Petitioner's case is clearly one of ‘overkill.‘ See Commissioner v. Brown, supra at 519. In form, he purchased six multiple premium annuities and paid interest on borrowed funds. In substance, he purchased no annuities and borrowed nothing. Nothing beyond ‘commerical window dressing‘ was involved. See A. A. Helwig, 37 T.C. 1046, 1052 (1962). Respondent may always act on ‘plutological reality‘ as against ‘regularity of form.‘ See Burde v. Commissioner, 352 F.2d 995 (C.A. 2, 1965), certiorari denied 383 U.S. 966 (1966).

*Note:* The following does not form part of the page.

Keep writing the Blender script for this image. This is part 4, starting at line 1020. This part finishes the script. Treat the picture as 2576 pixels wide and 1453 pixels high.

If the annuities had been due and payable at the end of the first policy year, the situation would have been as follows: (a) The reserve value would have been $215,775; (b) the loans against the policies (after deducting the credit for prepaid interest) would have aggregated $215,064 (the original borrowing of $208,800 plus $6,264 representing interest thereon at 3 percent which was also borrowed); (c) All Service would have deducted the loans from the reserve values; (d) $711 would have been available for the payment of annuities. This is even less than the $1,000 described by the Supreme Court as a ‘relative pittance‘ in Knetsch. See 364 U.S. at 366.

Decisions will be entered for the respondent.